Real Estate Finance Management: Best Practices for Business Growth

real estate finance management

The main thing you need to manage as a real estate business is finances, as this can be the end all, be all of your company. If you aren’t getting enough money in and too much money is going out, it’s unlikely that your businesses will survive in the long-term. This puts having a strategic financial plan extremely valuable to real estate businesses, especially those who are just starting out and don’t yet have the liquidity of an established company.

In this guide, we will advise you on the best real estate financing strategies available to businesses looking to streamline their incomes and outgoings. If this is you, make sure to continue reading to find out more.

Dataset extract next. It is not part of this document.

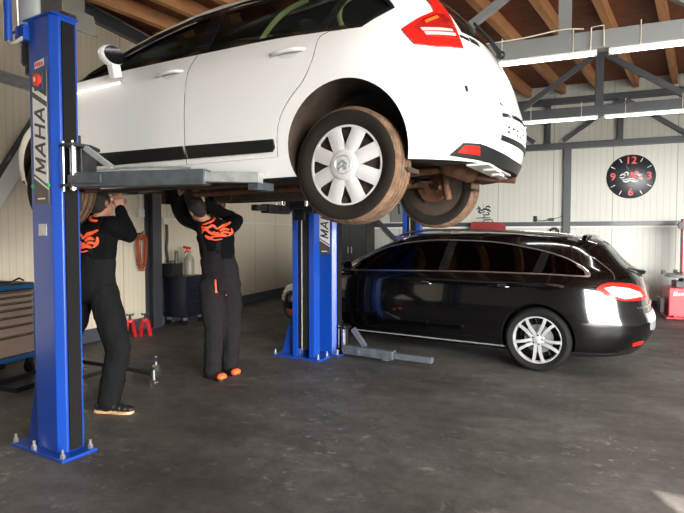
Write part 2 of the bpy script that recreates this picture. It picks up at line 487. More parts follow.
# gable lattice and rails on the back wall
truss(BACK - .07, -6.0, 7.4, [-2.75, -1.43, -.11, 1.21, 2.53, 3.85, 5.2], zig([-1.43, 1.25, 3.85], 1.06, 3.36, 4.12), M['steel_dark'], chord=.12, vw=.10, name='gable_truss')
for e in (-4.5, .27, 5.2):
    struct(MB().box((e, BACK - .055, 1.6), (.14, .11, 3.2)).build('wall_column', M['steel_dark'], rot=BROT))
for ea, eb in ((-6.0, -4.57), (-4.43, .20), (.34, 5.13), (5.27, 7.45)):
    struct(MB().box(((ea + eb) / 2, BACK - .035, 1.665), (eb - ea, .07, .085)).build('wall_rail', M['steel_dark'], rot=BROT))
    struct(MB().box(((ea + eb) / 2, BACK - .012, 1.60), (eb - ea, .024, .03)).build('wall_conduit', M['plastic_white'], rot=BROT))
for ea, eb in ((-6.0, -4.57), (-4.43, .20), (.34, 5.13), (5.27, 7.45)):
    struct(MB().box(((ea + eb) / 2, BACK - .02, .075), (eb - ea, .04, .15)).build('baseboard_back', M['baseboard'], rot=BROT))
# left wall: top beam, purlin, column, dark brace, white diagonal band, baseboard
def n_to_x(n): return (n - FRONT) / (BACK - FRONT) * lw_len
CX_ = n_to_x(6.46)          # where the cable coil and sockets are measured from
CC_ = CX_ - .11             # the steel column
struct(MB().box((lw_len / 2, -.05, CEIL - .16), (lw_len - .2, .10, .16)).build('wall_beam', M['steel_dark'], loc=LW, rot=LROT))
for xa, xb in ((.1, CC_ - .12), (CC_ + .12, lw_len - .15)):
    g = MB().box(((xa + xb) / 2, -.03, 3.215), (xb - xa, .06, .012)); g.box(((xa + xb) / 2, -.03, 3.105), (xb - xa, .06, .012)); g.box(((xa + xb) / 2, -.056, 3.16), (xb - xa, .008, .11))
    for i in range(int((xb - xa) / .3)): g.cyl((xa + .15 + i * .3, -.055, 3.16), (xa + .15 + i * .3, -.064, 3.16), .02)
    struct(g.build('wall_purlin', M['galv'], loc=LW, rot=LROT, smooth=0))
    struct(MB().box(((xa + xb) / 2, -.02, .085), (xb - xa, .04, .17)).build('baseboard_left', M['baseboard'], loc=LW, rot=LROT))
c = MB().box((CC_, -.08, 2.15), (.014, .14, 4.3)); c.box((CC_, -.155, 2.15), (.20, .014, 4.3)); c.box((CC_, -.008, 2.15), (.20, .014, 4.3)); c.box((CC_, -.08, .012), (.28, .16, .024))
struct(c.build('wall_column', M['steel_dark'], loc=LW, rot=LROT, smooth=0))
x0, x1 = n_to_x(3.15), n_to_x(4.45)
struct(MB().bar((x0, -.035, .78), (x1, -.035, 2.76), .03, .20).build('wall_diagonal', M['white_steel'], loc=LW, rot=LROT, smooth=0))  # white diagonal band just below the dark brace
struct(MB().bar((x0, -.045, .95), (x1 - .03, -.045, 2.93), .05, .045).build('wall_diagonal', M['steel_dark'], loc=LW, rot=LROT, smooth=0))
# back wall's own diagonal brace behind the lifts
struct(MB().bar((-4.35, BACK - .05, 2.3), (-2.2, BACK - .05, .2), .06, .09).build('wall_diagonal', M['steel_dark'], rot=BROT, smooth=0))

# ------------------------------------------------------------------ strip lights under the truss chords
def strip_light(e0, e1, n, z, label):
    t = thing('strip_light', label, 'light', bw((e0 + e1) / 2, n, z), BA, 'fluorescent strip lights under the trusses')
    h = (e1 - e0) / 2
    MB().box((0, 0, -.008), (2 * h, .07, .016)).build('housing', M['plastic_white'], t, smooth=0)
    MB().cyl((-h + .03, 0, -.032), (h - .03, 0, -.032), .017, n=12).build('tube', M['tube'], t)
    for s in (-1, 1): MB().box((s * (h - .012), 0, -.03), (.024, .05, .04)).build('end_cap', M['plastic_white'], t, smooth=0)
    for s in (-.55, .62):
        MB().tube([(s * h, -.068, -.02), (s * h, -.068, .21), (s * h + .01, 0, .20)], .004, 6).build('hanger_wire', M['wire_white'], t)
strip_light(-.75, .37, 5.6, 3.19, 'lit strip light under the nearest truss, on the side of the white car')
strip_light(.47, 1.62, 5.6, 3.19, 'lit strip light under the nearest truss, on the side of the red machine')
strip_light(-.60, .60, 8.6, 3.19, 'lit strip light under the second truss, left of the hanging joint')
strip_light(.68, 1.88, 8.6, 3.19, 'lit strip light under the second truss, right of the hanging joint')
strip_light(-4.75, -3.6, 2.6, 3.19, 'added strip light out of view above the head of the nearest blue post')  # unseen lamp added to brighten the upper left wall
wb = MB()
wb.tube([bw(x, 5.515, z) for x, z in crom([(-.7, 3.36), (-.3, 3.37), (.05, 3.40), (.25, 3.38)], 6)], .006, 6)
wb.tube([bw(x, 5.515, z) for x, z in [(.31, 3.18), (.315, 3.385), (.42, 3.39), (.425, 3.2)]], .006, 6)
tag(wb.build('light_cable', M['wire_white']), 'thin pale cable looped over the nearest truss chord between its two lights', 'cable')

# ------------------------------------------------------------------ the posts of the two lifts
def post_profile(mb, z0, z1):
    out = [(-.11, 0), (.11, 0), (.150, .042), (.150, .16), (.078, .16), (.078, .148), (.138, .148), (.138, .05), (.105, .012), (-.105, .012), (-.138, .05), (-.138, .148), (-.078, .148), (-.078, .16), (-.150, .16), (-.150, .042)]
    mb.prism([(x, y) for x, y in out], z1 - z0, Matrix.Translation((0, 0, z0)))
def sign(t, zb):
    """dark plate with the slanted white panel and the maker's four letters reading upwards"""
    p = MB().box((.012, -.004, zb + .42), (.15, .008, .84)).build('sign_plate', M['sign_grey'], t, smooth=0)
    m = axes((-.063, -.008, zb), (1, 0, 0), (0, 0, 1))
    w = MB()
    w.prism([(0, .195), (.15, .115), (.15, .60), (0, .68)], .0015, m)
    w.prism([(0, .715), (.15, .635), (.15, .665), (0, .745)], .0015, m)
    w.prism([(0, .165), (.15, .085), (.15, .098), (0, .178)], .0015, m)
    w.prism([(.035, .028), (.115, .028), (.115, .037), (.035, .037)], .0015, m)
    w.build('sign_panel', M['sign_white'], p, smooth=0)
    l = MB()
    # letters read upwards: their baseline is the right edge of the plate
    lm = m @ Matrix.Translation((.128, .185, .0015)) @ Matrix.Rotation(math.pi / 2, 4, 'Z')
    letters(l, 'MAHA', lm, .082, .105, .026, .017, .0015, shear=.28)
    l.build('lettering', M['letter'], p, smooth=0)
def make_post(label, loc, rz, sign_z=None, top=2.83, carriage_z=1.72, reach=.115, side_pivot=False):
    t = thing('lift_post', label, 'car lift post', loc, rz)
    mb = MB(); post_profile(mb, .02, top)
    mb.build('column', M['blue'], t, smooth=0, bevel=.004)
    left = -.20 - reach
    b = MB().prism([(left, -.05), (.24, -.05), (.24, .19), (left, .19)], .02)
    bp = b.build('base_plate', M['blue'], t, smooth=0, bevel=.003)
    for x, y in ((left + .025, -.025), (-.10, -.03), (.205, -.025), (left + .025, .165), (.205, .165)):
        MB().cyl((x, y, .02), (x, y, .045), .017, n=6).cyl((x, y, .045), (x, y, .075), .009, n=10).build('anchor_bolt', M['zinc'], bp)
    g = MB().prism([(0, 0), (reach, 0), (0, .70)], .02, axes((-.154, .05, .02), (-1, 0, 0), (0, 0, 1)))
    g.build('gusset', M['blue'], t, smooth=0)
    MB().box((0, .095, (top + .1) / 2), (.264, .08, top - .12)).build('inner_track', M['black_metal'], t, smooth=0)
    MB().box((.1555, .098, 1.22 + (top - 2.44) / 2), (.011, .085, top - .06)).build('cable_cover', M['dark_cover'], t, smooth=0)
    MB().tube([(.03, .142, .1), (.03, .142, top - .15)], .006, 8).build('lift_cable', M['galv'], t)
    cp = MB().box((0, .08, top + .006), (.31, .18, .012)); cp.build('top_cap', M['blue'], t, smooth=0)
    if sign_z is not None: sign(t, sign_z)
    c = MB(); c.box((0, .245, carriage_z + .10), (.30, .085, .26)); c.box((0, .21, carriage_z + .1), (.13, .05, .5))
    if side_pivot:
        for z in (carriage_z - .015, carriage_z + .235):
            c.prism([(-.14, .17), (-.14, .28), (.20, .28), (.285, .16), (.285, .02), (.17, .02), (.17, .17)], .022, Matrix.Translation((0, 0, z)))
    else:
        for z in (carriage_z - .015, carriage_z + .235): c.box((0, .32, z), (.44, .17, .025))
    cr = c.build('carriage', M['black_metal'], t, smooth=0, bevel=.004)
    if side_pivot:
        MB().cyl((.225, .075, carriage_z - .03), (.225, .075, carriage_z + .25), .024, n=18).build('pivot_pin', M['chrome'], cr)
        MB().box((.225, .115, carriage_z + .12), (.10, .03, .25)).build('pivot_guard', M['black_metal'], cr, smooth=0)
        for x, y in ((.19, .03), (.27, .04)): MB().cyl((x, y, carriage_z - .04), (x, y, carriage_z + .27), .006, n=8).build('guard_rod', M['zinc'], cr)
    for s in () if side_pivot else (-1, 1):
        MB().cyl((s * .165, .335, carriage_z - .06), (s * .165, .335, carriage_z + .275), .022, n=16).build('pivot_pin', M['chrome'], cr)
        MB().tube([(s * .20, .385, carriage_z - .05), (s * .20, .385, carriage_z + .27)], .007, 6).build('guard_rod', M['chrome'], cr)
    return t
A_LOC, A_RZ = V((-1.918, 3.335, 0)), R(-30)
postA = make_post('blue lift post nearest the camera, with the red stop button', A_LOC, A_RZ, sign_z=1.62, carriage_z=1.735, top=2.79, reach=.15, side_pivot=True)
B_LOC, B_RZ = V((-.365, 6.07, 0)), R(150)
postB = make_post('blue lift post standing open towards the mechanics, below the white car', B_LOC, B_RZ, sign_z=None, carriage_z=1.74, reach=.22)
B2_LOC, B2_RZ = V((-.215, 6.215, 0)), R(-32)
post2 = make_post('blue lift post with lettered plate right behind its open-fronted twin', B2_LOC, B2_RZ, sign_z=1.20, carriage_z=.08, side_pivot=True)
C_LOC, C_RZ = V((1.20, 8.55, 0)), R(148)
post3 = make_post('blue lift post on the far side of the black car', C_LOC, C_RZ, sign_z=None, carriage_z=.10)
# mirrored gusset for the posts seen from inside
for p in (postB, post3):
    for ch in p.children:
        if ch.name.startswith(('gusset', 'base_plate')): ch.scale = (-1, 1, 1)

# fittings of the nearest post
t = postA
eb = MB().box((.012, -.011, 2.385), (.085, .010, .10)).build('stop_switch', M['cab_blue'], t, smooth=0)
MB().lathe([(.038, 0), (.040, .008), (.032, .017), (0, .019)], 24, axes((.012, -.016, 2.395), (1, 0, 0), (0, 0, 1))).build('stop_button', M['red_button'], eb)
MB().prism([(-.006, -.013), (.006, -.013), (.006, .010), (-.006, .016)], .002, axes((.012, -.0365, 2.395), (1, 0, 0), (0, 0, 1))).build('button_mark', M['sign_white'], eb, smooth=0)
st = MB().prism([(-.05, 0), (.05, .012), (.05, .055), (-.05, .043)], .0012, axes((.005, -.0005, 2.475), (1, 0, 0), (0, 0, 1))).build('warning_sticker', M['sign_white'], t, smooth=0)
k = MB()
for i in range(4): k.prism([(-.04 + i * .022, .012), (-.026 + i * .022, .014), (-.026 + i * .022, .038), (-.04 + i * .022, .036)], .001, axes((.005, -.002, 2.475), (1, 0, 0), (0, 0, 1)))
k.build('sticker_print', M['clock_red'], st, smooth=0)
MB().box((.005, -.002, 1.455), (.085, .004, .075)).build('type_plate', M['galv'], t, smooth=0)
for s in (-1, 1): MB().cyl((s * .083, 0, 1.735), (s * .083, -.012, 1.735), .012).build('indicator', M['green_led'], t)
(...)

Financial Management Best Practices for Growth

Cash Flow Management

You need to proactively monitor income and expenses, ensuring that you always have enough reserves for unexpected vacancies or repairs that might occur. You never know when something foreseen could happen, so keeping your backup finances in good stead is always recommended. Distinguishing between property appreciation and liquid cash flow is necessary for operations, with each of these being used for different parts of the real estate business.

Use a rolling cash flow forecast to predict future shortages and adjust strategies proactively. When you move away from yearly budgets, you gain a 12 to 18-month forward-looking view that allows you to identify cash shortfalls weeks or months in advance.

Technology & Automation

Technology has come on leaps and bounds within the past decade, with automation being one of the best things to come out of it for real estate businesses. AI-powered platforms like Xero are perfect for managing small portfolios from startups, as it eliminates the need for manually data entry with the technology being able to find the best solutions to your financing problems. 

You can also use bots to handle enquiries, schedule viewings and screen applicants 24/7, which reduces any vacancies from humans with bots being able to work without stopping. This allows the workforce to focus on other important tasks.

Capital Allocation

Effective capital allocation in real estate management optimises returns by balancing opportunities that have the chance of higher yields with all the risks involved. This typically requires an extra 5% allocation to private alternatives for diversification. Key strategies include balancing the capital stack, utilising low-correlation assets and employing improved management techniques to navigate market cycles.

Implement technology platforms as well to improve operational efficiency, as this can help you to modernise your workflow and reduce any manual errors.

Optimise Debt

Debt is one of the main reasons why businesses collapse. Managing this effectively is great for accelerating growth, enhancing profitability and improving cash flow while reducing tax liabilities that can leave your business in debt. Early action is important for this, as engaging with lenders 12-18 months before debt maturity to secure better pricing and covenant terms means you will be spending less.

It’s also recommended to shop for competitive loan terms, including reviewing interest rates, fees and down payment requirements via commercial brokers.

Reduce Asset Costs

Maintenance costs can quickly add up and lead to you spending more money, so you should aim to reduce these costs to allow your businesses to grow optimally. It also helps to improve operational efficiency and enhance property appeal to support higher rental income. If your real estate business has an office, you will benefit financially from investing in LED lighting, smart building technology and IoT-enabled climate controls to lower utility expenses.

Virtual tours are also now a viable option for property leasings, which can help to minimise the costs associated with physical showings.

Financial Reviews

Performance audits should be done regularly to compare actual performance against budget, so you can determine whether or not anything needs to be changed. Monitoring your financial performance on a regular basis helps ensure projects stay on track, while giving you an assist with adjusting budgets to avoid cash flow issues.

Reviews identify potential risks such as rising operational costs, debt-to-equity issues and market changes before they escalate, so can make changes to your business to avoid this.

Credit Insurance

Every business should have trade credit insurance, as it keeps them protected from customer mispayments. When a customer doesn’t pay for their services or payments are delayed, it can stop your business from progressing as you aren’t receiving the finances you need. This can especially impact small businesses, who might not yet have a lot of clients so if one doesn’t pay it can ruin their cash flow.

Credit insurance provides cover against losses due to their debtors being unable or unwilling to pay their debts, so you can stay protected financially.

Strategic Partnerships

Choosing your partnerships carefully is very important in ensuring that you work with people that you trust. Collaborative alliances between firms, such as developers, investors or technology providers are designed to help you with managing shared resources while gaining more expertise and reducing risk.

Public-Private Partnerships (PPPs) are very helpful, as these can be collaborations between private developers and public sectors to deliver infrastructure or large-scale housing.